According to Britain’s leading pollster John Curtice, the numbers point to Rishi Sunak’s party suffering “one of the worst, if not the worst, Conservative performances in local government elections in the last 40 years”, with the party doing at least as badly as the current national opinion polls suggest.
In the Blackpool South by-election, where the former MP Scott Benton was forced out over a lobbying and corruption scandal, Labour scored the fourth largest swing away from the Conservatives in history, with Keir Starmer’s party also winning back support the party lost in it’s former northern heartlands, as well as in formerly safe Conservative areas in the South.
It’s not all good news for Labour. In areas with large Muslim populations, such as in parts of Newcastle, there have been large swings to the Green Party, as voters unhappy with Keir Starmer’s weak response to the war in Gaza vote look for an alternative.
Some of the results in the upcoming mayoral elections due to be declared over the next couple of days could also prove disappointing for Starmer’s party.

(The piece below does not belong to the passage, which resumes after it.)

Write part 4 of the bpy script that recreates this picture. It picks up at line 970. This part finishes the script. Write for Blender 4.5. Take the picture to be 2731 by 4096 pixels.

Those around Sadiq Khan suggest the results in London will be much closer than the large poll leads suggest, due to changes in the voting system and voter dissatisfaction over crime and the mayor’s clean air policies.
Labour could also face an upset in the North East mayoral election, where the former Labour mayor turned independent, Jamie Driscoll, looks on course for a potential victory after being blocked from standing by the party.
This could all be a sign of things to come under a potential future Labour Government, with splits on the left and voter dissatisfaction quickly souring the elation of any general election landslide.
But for a party on the cusp of going from one of the worst general election defeats in history in 2019 to one of their greatest ever victories in 2024, these are crosses they will be more than willing to bear.
And while Downing Street have been desperately trying to focus journalists’ attention on the rare expected chinks of light from these results, such as Andy Street and Ben Houchen potentially clinging on to their mayoral seats, the truth is that the only Conservative candidates likely to do well in these elections are those who have most successfully distanced themselves from the party they still nominally stand for.
Meanwhile the party’s core strategy of trying to ignite a series of “culture wars” over issues such as gender and immigration, are continuing to fail for the party.
Despite spending this week marshalling immigration officers and the civil service behind a pre-local election push on its Rwanda policy, the early results suggest that the Conservative party’s focus on such issues is only helping to serve the interests of Nigel Farage’s Reform party.
Meanwhile, the broader focus on niche culture war debating issues, appears to be merely alienating voters far more concerned with other issues, according to research by the pollster Luke Tryl, who suggests that such rhetoric about “woke” issues “significantly reduces the likelihood to vote Conservative”.
In fact despite all of their best efforts, all the signs suggest that the Conservative party’s strategy of attempting to win the general election through what their former Deputy Chairman Lee Anderson describes as “a mix of culture wars and the trans debate” is going swiftly down the (gender neutral) toilet.